Beethoven came next  not his Septet, although only seven chairs and music stands were provided, making bassoonist David Angus feeling he was optional extra, when he had to hustle up the necessary furniture, so as to provide the Octet with its full complement: two oboes (one was Gordon Hunt in both this and the Krommer after the interval), two clarinets, 2 bassoons and two horns.

This was uncomplicated music written to accompany meals; in other words, tafelmusik (table music).  It was tuneful, cheerful and charming, and was performed superbly.  The third movement, minuet and trio, featured lovely pianissimos; one hopes the diners’ conversation and their wielding of cutlery were not too loud for them to appreciate them.

The presto Finale was fast and lively, and quite taxing on the instruments.  It would have been even more so on the wind instruments of Beethoven’s day.

Following the interval there was a surprise additional item.  Gordon Hunt played a solo oboe piece, written for him by British composer Andrew Jackman.  Google reveals little about this composer: he was born in 1946 and died in 2003, and featured mainly in the popular music scene.  This composition was highly entertaining, indeed amusing.  It was called ‘Circus’, and its three sections (played continuously) were Ringmaster, Elephants, Clowns and Acrobats, as Gordon Hunt explained prior to his performance.  The last section was the longest, and was marked by obvious ‘wrong’ notes  apparently the clowns would not learn to play their parts properly.

Hunt proved to be an immaculate and amazingly flexible musician on this instrument, not the easiest to play well.  He demonstrated the great range an expert player can coax from the instrument, and was able to communicate the humorous, piquant fun of the piece.  His breath control was, well, breath-taking.

Franz Krommer was a contemporary of Beethoven, and if the Partita was anything to go by, his music is well worth hearing.  It was scored for 9 players: two oboes, two clarinets, 2 bassoons and contra-bassoon, and two horns.  The work opened with a charming dance-like allegro. The third movement adagio was most attractive, with its melodies and harmonies, especially those for oboe. Here and elsewhere one was aware of the astonishing variety of tone that Gordon Hunt achieved on his oboe.

The presto Finale was notable for the clarinet writing.  It was lively, even bucolic.  However, by this stage I was beginning to tire somewhat of the sonorities and timbres of the wind instruments, and could have used some strings to provide contrast and subtlety.

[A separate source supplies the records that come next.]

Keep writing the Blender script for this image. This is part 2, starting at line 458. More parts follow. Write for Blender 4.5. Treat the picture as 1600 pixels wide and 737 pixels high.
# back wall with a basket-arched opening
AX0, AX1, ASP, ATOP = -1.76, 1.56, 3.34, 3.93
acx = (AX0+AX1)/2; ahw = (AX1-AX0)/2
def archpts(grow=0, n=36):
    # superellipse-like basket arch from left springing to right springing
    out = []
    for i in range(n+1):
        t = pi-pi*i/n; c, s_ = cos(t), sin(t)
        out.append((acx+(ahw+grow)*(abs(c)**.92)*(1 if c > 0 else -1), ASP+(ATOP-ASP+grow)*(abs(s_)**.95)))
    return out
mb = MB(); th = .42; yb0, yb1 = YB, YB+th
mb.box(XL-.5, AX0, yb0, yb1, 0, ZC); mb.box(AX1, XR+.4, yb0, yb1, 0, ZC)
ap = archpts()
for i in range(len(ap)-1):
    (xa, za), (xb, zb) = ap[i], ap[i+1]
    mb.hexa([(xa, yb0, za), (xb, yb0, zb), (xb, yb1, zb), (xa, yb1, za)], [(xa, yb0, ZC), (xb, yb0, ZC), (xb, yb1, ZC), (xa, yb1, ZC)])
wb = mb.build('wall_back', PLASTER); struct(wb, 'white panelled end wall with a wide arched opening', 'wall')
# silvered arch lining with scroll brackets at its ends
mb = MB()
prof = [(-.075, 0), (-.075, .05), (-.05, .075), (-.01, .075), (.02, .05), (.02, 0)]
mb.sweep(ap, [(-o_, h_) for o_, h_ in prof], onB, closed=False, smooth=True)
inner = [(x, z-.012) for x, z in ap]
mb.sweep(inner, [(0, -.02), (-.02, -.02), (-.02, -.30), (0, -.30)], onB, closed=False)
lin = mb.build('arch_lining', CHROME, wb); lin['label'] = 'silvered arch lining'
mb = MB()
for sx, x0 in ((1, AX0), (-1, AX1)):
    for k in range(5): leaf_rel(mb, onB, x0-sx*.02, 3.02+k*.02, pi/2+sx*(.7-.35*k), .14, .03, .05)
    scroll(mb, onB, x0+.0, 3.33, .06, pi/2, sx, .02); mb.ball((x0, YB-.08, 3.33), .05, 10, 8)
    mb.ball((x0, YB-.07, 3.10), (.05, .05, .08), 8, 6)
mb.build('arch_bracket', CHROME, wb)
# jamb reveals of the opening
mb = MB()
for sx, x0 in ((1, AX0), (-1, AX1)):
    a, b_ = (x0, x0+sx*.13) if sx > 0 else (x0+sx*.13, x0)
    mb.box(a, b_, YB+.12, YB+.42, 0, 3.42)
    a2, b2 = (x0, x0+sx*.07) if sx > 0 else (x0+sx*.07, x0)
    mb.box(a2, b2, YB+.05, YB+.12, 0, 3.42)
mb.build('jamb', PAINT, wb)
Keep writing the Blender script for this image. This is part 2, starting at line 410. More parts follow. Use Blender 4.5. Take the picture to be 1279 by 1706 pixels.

The final item was a Suite by Richard Strauss, for 13 players; the same configuration as in the first Strauss work.  It was conducted by Gordon Hunt.  I did not find this as attractive a work as the opening Serenade.  It was certainly more complex and intricate than that piece, and more of a concert work.  Horns were prominent, but all the instruments’ tonalities were splendidly exploited.

After quite a lengthy Praeludium, the second movement was a gorgeous Romanze, with many dynamic changes.   As happened a few times elsewhere in the concert, initial entries were not always absolutely together.  However, it would be difficult to find any other failing in the playing of this or any other of the works.

The fourth movement was dense and not, for the most part, melodic.  Perhaps its exuberant mood made up for this.
The worst thing about the concert was the small size of the audience.  Do people not like chamber music or wind music?  Was the programme too unfamiliar?  Perhaps a Mozart Serenade or some other more familiar work might have attracted more people.  Though the NZSO has ceased providing senior rush tickets, there are concessions for Gold Card holders, and also for those aged 30 and under, so one hopes that many more people will be attracted to the rest of the year’s concerts.

Though not large, the audience greeted the music enthusiastically.